Walkout protesters cause class disruptions

Protestors rallying Thursday against military action in Iraq incited debate in the University community when a number of participants decided to take their demonstration indoors, marching through the hallways of Cabell Hall.

Between 20 and 30 people broke from the protest on the Lawn and proceeded to walk the halls of Cabell while classes were in session, reportedly chanting and banging on doors, according to several students in class at the time.

Students walked out of classes as part of an event organized by the Anti-War Coalition, Citizens Against Global Exploitation and Food Not Bombs. They congregated on the South Lawn at 2 p.m. before proceeding along Main Street to the U.S. Courthouse and Federal Building downtown.

Organizers said an unnamed graduate student was responsible for the march through Cabell Hall.

"I'll just reaffirm that the Anti-War Coalition did not support or endorse the walk through Cabell," said third-year Engineering student Matt Kindig, co-founder of the Anti-War Coalition. "Those who walked through Cabell against the Anti-War Coalition's wishes were denying students who chose not to walk out the opportunity to receive their education unimpeded."

Math Prof. Pamela Richardson was teaching on the fourth floor of Cabell when the marchers came through.

"It was very disruptive for me," Richardson said. "My students had an exam that night, and we were trying to review."

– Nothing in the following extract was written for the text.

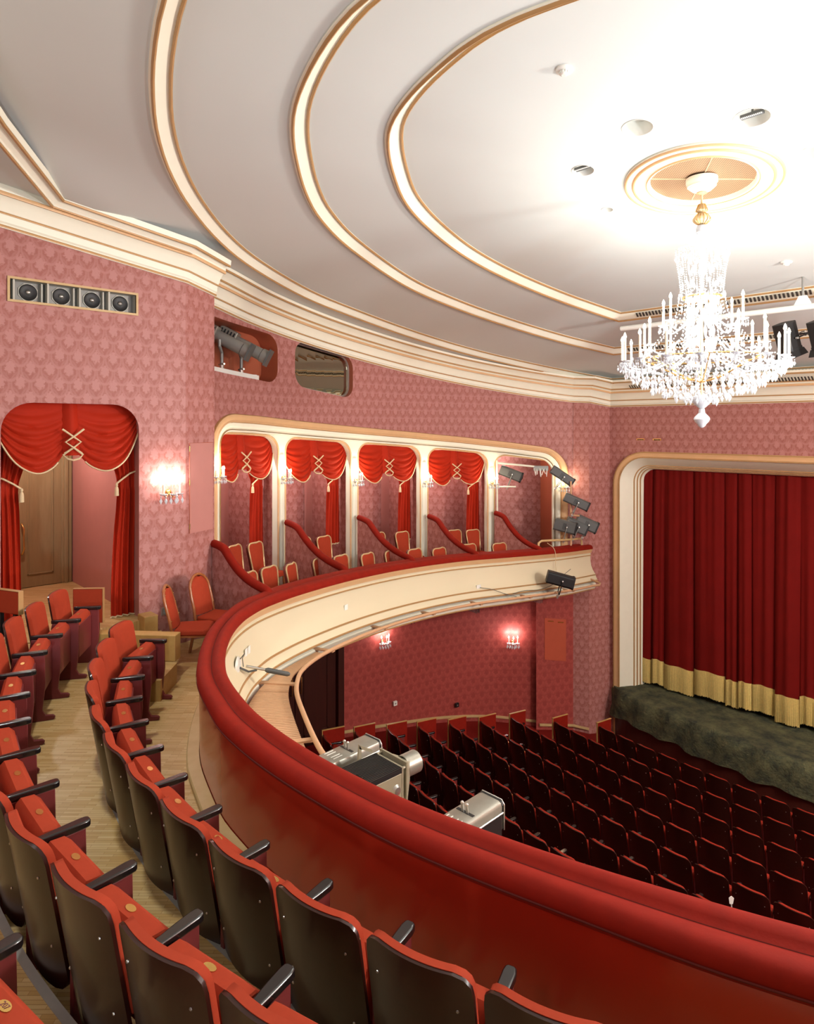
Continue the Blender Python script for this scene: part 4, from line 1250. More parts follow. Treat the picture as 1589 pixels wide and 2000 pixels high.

Richardson said she closed the classroom door, but class was still disrupted by the protestors.

"There were a lot of students in the hall," she said. "The protest probably lasted about 10 minutes -- they were chanting things."

Richardson said she felt the protestors could have effectively conveyed their message without disrupting students and faculty who chose not to participate in the event.

"People definitely heard their opinion," she said. "But it definitely did not go over well with some people -- teachers anyway."

Richardson added that one of her students, who she declined to name, complained to her about the protest through Cabell.

"The student that complained was interested in filing a suit," she said. "I don't know if he did or not."

The University Judiciary Committee could not confirm or deny whether charges have been brought against any of the marchers, Judiciary Chair Katie Graney said.

If students or faculty members do decide to bring up any of the marchers on Judiciary charges, protestors could face charges of violating Standards of Conduct 4 and 8 -- the intentional disruption or obstruction of teaching and disorderly conduct.

For charges to be brought against any of the protestors in this case, the students would have to be charged on an individual basis and their names would have to be known, Graney said.

"I think that, as much as [the protestors] have their right to exercise free speech, if they break UJC code while doing that, then UJC has every right to prosecute them for it," said second-year College student Ali Ahmad, treasurer of the College Republicans. "I don't think it's any sort of abrogation of their free speech at all."

Although University Democrats President Ian Amelkin did not participate in the march through Cabell, he said it would set a poor precedent for the protestors to be brought up on Judiciary charges, especially when students at other universities are taking more extreme action.

"I think what they did was totally within reason," Amelkin said. "It's unfortunate that some students' classes were interrupted briefly, but the larger ideal of [protestors] expressing themselves against the war was what was important on that day."

Amelkin said he thinks disruption is warranted in order to make a point.

"The bottom line is that you shouldn't just go about business as usual when the U.S. has launched the first preemptive attack in American history," he said.